**WHAT THE TASK ASKS**
Quote all entries in full, exactly.

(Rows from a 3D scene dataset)
+-------+

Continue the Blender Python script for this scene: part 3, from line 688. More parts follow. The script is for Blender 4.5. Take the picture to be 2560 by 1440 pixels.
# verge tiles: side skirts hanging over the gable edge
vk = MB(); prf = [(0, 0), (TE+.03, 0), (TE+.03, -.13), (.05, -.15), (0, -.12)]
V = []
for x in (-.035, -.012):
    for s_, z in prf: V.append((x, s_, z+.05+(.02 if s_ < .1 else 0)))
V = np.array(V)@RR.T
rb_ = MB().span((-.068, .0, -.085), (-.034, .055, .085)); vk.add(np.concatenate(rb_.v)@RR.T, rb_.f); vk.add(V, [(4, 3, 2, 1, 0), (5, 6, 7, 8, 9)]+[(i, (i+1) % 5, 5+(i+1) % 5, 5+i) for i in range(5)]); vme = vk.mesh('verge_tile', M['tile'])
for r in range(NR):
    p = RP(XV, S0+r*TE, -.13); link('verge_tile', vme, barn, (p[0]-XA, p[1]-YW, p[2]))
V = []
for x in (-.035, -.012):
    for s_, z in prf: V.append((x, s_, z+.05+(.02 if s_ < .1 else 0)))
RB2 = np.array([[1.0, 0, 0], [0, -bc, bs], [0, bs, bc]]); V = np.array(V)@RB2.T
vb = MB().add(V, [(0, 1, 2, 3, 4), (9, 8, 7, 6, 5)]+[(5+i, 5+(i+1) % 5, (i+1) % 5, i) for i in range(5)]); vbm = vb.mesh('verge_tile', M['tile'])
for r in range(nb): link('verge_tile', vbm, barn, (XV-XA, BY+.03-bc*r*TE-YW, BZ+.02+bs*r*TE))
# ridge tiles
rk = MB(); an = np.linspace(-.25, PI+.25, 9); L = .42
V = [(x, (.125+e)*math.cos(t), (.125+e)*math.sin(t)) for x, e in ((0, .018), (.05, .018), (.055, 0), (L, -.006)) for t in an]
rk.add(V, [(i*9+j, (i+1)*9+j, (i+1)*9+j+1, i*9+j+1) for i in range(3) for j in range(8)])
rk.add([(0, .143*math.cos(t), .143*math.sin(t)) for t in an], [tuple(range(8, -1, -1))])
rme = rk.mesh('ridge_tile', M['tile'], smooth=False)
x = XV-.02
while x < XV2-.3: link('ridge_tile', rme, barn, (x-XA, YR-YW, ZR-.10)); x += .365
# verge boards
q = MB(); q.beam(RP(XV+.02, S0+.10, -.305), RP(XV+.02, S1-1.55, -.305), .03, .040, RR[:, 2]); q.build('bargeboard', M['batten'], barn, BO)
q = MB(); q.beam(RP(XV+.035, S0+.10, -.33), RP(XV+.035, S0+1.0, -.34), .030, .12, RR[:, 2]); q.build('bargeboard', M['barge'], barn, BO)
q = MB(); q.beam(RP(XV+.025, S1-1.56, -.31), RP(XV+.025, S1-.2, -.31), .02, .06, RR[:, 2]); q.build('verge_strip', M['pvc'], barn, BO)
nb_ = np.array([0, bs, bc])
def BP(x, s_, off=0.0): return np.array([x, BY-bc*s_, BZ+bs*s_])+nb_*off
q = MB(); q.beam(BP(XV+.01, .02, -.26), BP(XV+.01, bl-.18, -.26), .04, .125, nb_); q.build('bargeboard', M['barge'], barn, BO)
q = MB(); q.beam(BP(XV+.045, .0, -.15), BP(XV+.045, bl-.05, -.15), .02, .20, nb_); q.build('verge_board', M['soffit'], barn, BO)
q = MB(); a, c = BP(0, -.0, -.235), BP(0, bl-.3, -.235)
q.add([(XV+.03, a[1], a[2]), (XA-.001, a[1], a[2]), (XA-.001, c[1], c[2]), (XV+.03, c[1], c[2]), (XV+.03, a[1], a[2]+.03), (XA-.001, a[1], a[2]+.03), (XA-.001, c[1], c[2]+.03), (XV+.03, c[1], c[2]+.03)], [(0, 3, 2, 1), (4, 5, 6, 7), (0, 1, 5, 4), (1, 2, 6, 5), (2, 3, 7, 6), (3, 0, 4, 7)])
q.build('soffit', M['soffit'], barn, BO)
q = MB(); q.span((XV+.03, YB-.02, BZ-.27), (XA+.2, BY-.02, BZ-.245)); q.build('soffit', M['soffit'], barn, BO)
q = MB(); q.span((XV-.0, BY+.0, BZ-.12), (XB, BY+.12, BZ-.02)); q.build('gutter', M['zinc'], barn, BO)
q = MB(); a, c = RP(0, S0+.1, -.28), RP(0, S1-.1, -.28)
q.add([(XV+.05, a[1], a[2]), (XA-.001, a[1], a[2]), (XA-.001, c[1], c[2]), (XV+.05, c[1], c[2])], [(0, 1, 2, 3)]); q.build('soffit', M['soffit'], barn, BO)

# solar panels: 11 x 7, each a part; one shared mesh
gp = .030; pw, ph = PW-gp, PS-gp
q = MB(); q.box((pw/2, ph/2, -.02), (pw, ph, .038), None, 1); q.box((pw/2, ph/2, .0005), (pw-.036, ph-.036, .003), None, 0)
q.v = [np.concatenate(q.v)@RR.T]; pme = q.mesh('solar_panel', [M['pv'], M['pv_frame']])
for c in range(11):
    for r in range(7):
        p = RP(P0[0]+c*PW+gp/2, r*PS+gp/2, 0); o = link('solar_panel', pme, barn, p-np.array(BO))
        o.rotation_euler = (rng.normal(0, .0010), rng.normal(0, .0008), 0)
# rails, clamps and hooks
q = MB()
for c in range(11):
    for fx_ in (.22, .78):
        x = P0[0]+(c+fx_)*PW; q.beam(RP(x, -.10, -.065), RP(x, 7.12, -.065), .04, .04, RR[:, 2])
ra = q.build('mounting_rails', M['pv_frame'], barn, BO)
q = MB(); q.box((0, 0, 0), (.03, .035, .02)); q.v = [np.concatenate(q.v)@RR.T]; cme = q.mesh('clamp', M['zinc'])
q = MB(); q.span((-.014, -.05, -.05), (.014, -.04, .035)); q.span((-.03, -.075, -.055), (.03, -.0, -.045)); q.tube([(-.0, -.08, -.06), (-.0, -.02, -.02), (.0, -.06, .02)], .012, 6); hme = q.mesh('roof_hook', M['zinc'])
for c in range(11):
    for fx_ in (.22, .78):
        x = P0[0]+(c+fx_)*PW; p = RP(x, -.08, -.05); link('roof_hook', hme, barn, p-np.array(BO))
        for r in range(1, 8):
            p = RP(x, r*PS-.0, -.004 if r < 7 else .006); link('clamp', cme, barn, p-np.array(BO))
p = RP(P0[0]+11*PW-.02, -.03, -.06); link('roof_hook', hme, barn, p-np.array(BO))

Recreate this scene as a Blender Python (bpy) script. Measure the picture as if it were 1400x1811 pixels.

+-------+

**THE REPLY**
Continue the Blender Python script for this scene: part 3, from line 688. More parts follow. The script is for Blender 4.5. Take the picture to be 2560 by 1440 pixels.
# verge tiles: side skirts hanging over the gable edge
vk = MB(); prf = [(0, 0), (TE+.03, 0), (TE+.03, -.13), (.05, -.15), (0, -.12)]
V = []
for x in (-.035, -.012):
    for s_, z in prf: V.append((x, s_, z+.05+(.02 if s_ < .1 else 0)))
V = np.array(V)@RR.T
rb_ = MB().span((-.068, .0, -.085), (-.034, .055, .085)); vk.add(np.concatenate(rb_.v)@RR.T, rb_.f); vk.add(V, [(4, 3, 2, 1, 0), (5, 6, 7, 8, 9)]+[(i, (i+1) % 5, 5+(i+1) % 5, 5+i) for i in range(5)]); vme = vk.mesh('verge_tile', M['tile'])
for r in range(NR):
    p = RP(XV, S0+r*TE, -.13); link('verge_tile', vme, barn, (p[0]-XA, p[1]-YW, p[2]))
V = []
for x in (-.035, -.012):
    for s_, z in prf: V.append((x, s_, z+.05+(.02 if s_ < .1 else 0)))
RB2 = np.array([[1.0, 0, 0], [0, -bc, bs], [0, bs, bc]]); V = np.array(V)@RB2.T
vb = MB().add(V, [(0, 1, 2, 3, 4), (9, 8, 7, 6, 5)]+[(5+i, 5+(i+1) % 5, (i+1) % 5, i) for i in range(5)]); vbm = vb.mesh('verge_tile', M['tile'])
for r in range(nb): link('verge_tile', vbm, barn, (XV-XA, BY+.03-bc*r*TE-YW, BZ+.02+bs*r*TE))
# ridge tiles
rk = MB(); an = np.linspace(-.25, PI+.25, 9); L = .42
V = [(x, (.125+e)*math.cos(t), (.125+e)*math.sin(t)) for x, e in ((0, .018), (.05, .018), (.055, 0), (L, -.006)) for t in an]
rk.add(V, [(i*9+j, (i+1)*9+j, (i+1)*9+j+1, i*9+j+1) for i in range(3) for j in range(8)])
rk.add([(0, .143*math.cos(t), .143*math.sin(t)) for t in an], [tuple(range(8, -1, -1))])
rme = rk.mesh('ridge_tile', M['tile'], smooth=False)
x = XV-.02
while x < XV2-.3: link('ridge_tile', rme, barn, (x-XA, YR-YW, ZR-.10)); x += .365
# verge boards
q = MB(); q.beam(RP(XV+.02, S0+.10, -.305), RP(XV+.02, S1-1.55, -.305), .03, .040, RR[:, 2]); q.build('bargeboard', M['batten'], barn, BO)
q = MB(); q.beam(RP(XV+.035, S0+.10, -.33), RP(XV+.035, S0+1.0, -.34), .030, .12, RR[:, 2]); q.build('bargeboard', M['barge'], barn, BO)
q = MB(); q.beam(RP(XV+.025, S1-1.56, -.31), RP(XV+.025, S1-.2, -.31), .02, .06, RR[:, 2]); q.build('verge_strip', M['pvc'], barn, BO)
nb_ = np.array([0, bs, bc])
def BP(x, s_, off=0.0): return np.array([x, BY-bc*s_, BZ+bs*s_])+nb_*off
q = MB(); q.beam(BP(XV+.01, .02, -.26), BP(XV+.01, bl-.18, -.26), .04, .125, nb_); q.build('bargeboard', M['barge'], barn, BO)
q = MB(); q.beam(BP(XV+.045, .0, -.15), BP(XV+.045, bl-.05, -.15), .02, .20, nb_); q.build('verge_board', M['soffit'], barn, BO)
q = MB(); a, c = BP(0, -.0, -.235), BP(0, bl-.3, -.235)
q.add([(XV+.03, a[1], a[2]), (XA-.001, a[1], a[2]), (XA-.001, c[1], c[2]), (XV+.03, c[1], c[2]), (XV+.03, a[1], a[2]+.03), (XA-.001, a[1], a[2]+.03), (XA-.001, c[1], c[2]+.03), (XV+.03, c[1], c[2]+.03)], [(0, 3, 2, 1), (4, 5, 6, 7), (0, 1, 5, 4), (1, 2, 6, 5), (2, 3, 7, 6), (3, 0, 4, 7)])
q.build('soffit', M['soffit'], barn, BO)
q = MB(); q.span((XV+.03, YB-.02, BZ-.27), (XA+.2, BY-.02, BZ-.245)); q.build('soffit', M['soffit'], barn, BO)
q = MB(); q.span((XV-.0, BY+.0, BZ-.12), (XB, BY+.12, BZ-.02)); q.build('gutter', M['zinc'], barn, BO)
q = MB(); a, c = RP(0, S0+.1, -.28), RP(0, S1-.1, -.28)
q.add([(XV+.05, a[1], a[2]), (XA-.001, a[1], a[2]), (XA-.001, c[1], c[2]), (XV+.05, c[1], c[2])], [(0, 1, 2, 3)]); q.build('soffit', M['soffit'], barn, BO)

# solar panels: 11 x 7, each a part; one shared mesh
gp = .030; pw, ph = PW-gp, PS-gp
q = MB(); q.box((pw/2, ph/2, -.02), (pw, ph, .038), None, 1); q.box((pw/2, ph/2, .0005), (pw-.036, ph-.036, .003), None, 0)
q.v = [np.concatenate(q.v)@RR.T]; pme = q.mesh('solar_panel', [M['pv'], M['pv_frame']])
for c in range(11):
    for r in range(7):
        p = RP(P0[0]+c*PW+gp/2, r*PS+gp/2, 0); o = link('solar_panel', pme, barn, p-np.array(BO))
        o.rotation_euler = (rng.normal(0, .0010), rng.normal(0, .0008), 0)
# rails, clamps and hooks
q = MB()
for c in range(11):
    for fx_ in (.22, .78):
        x = P0[0]+(c+fx_)*PW; q.beam(RP(x, -.10, -.065), RP(x, 7.12, -.065), .04, .04, RR[:, 2])
ra = q.build('mounting_rails', M['pv_frame'], barn, BO)
q = MB(); q.box((0, 0, 0), (.03, .035, .02)); q.v = [np.concatenate(q.v)@RR.T]; cme = q.mesh('clamp', M['zinc'])
q = MB(); q.span((-.014, -.05, -.05), (.014, -.04, .035)); q.span((-.03, -.075, -.055), (.03, -.0, -.045)); q.tube([(-.0, -.08, -.06), (-.0, -.02, -.02), (.0, -.06, .02)], .012, 6); hme = q.mesh('roof_hook', M['zinc'])
for c in range(11):
    for fx_ in (.22, .78):
        x = P0[0]+(c+fx_)*PW; p = RP(x, -.08, -.05); link('roof_hook', hme, barn, p-np.array(BO))
        for r in range(1, 8):
            p = RP(x, r*PS-.0, -.004 if r < 7 else .006); link('clamp', cme, barn, p-np.array(BO))
p = RP(P0[0]+11*PW-.02, -.03, -.06); link('roof_hook', hme, barn, p-np.array(BO))

Recreate this scene as a Blender Python (bpy) script. Measure the picture as if it were 1400x1811 pixels.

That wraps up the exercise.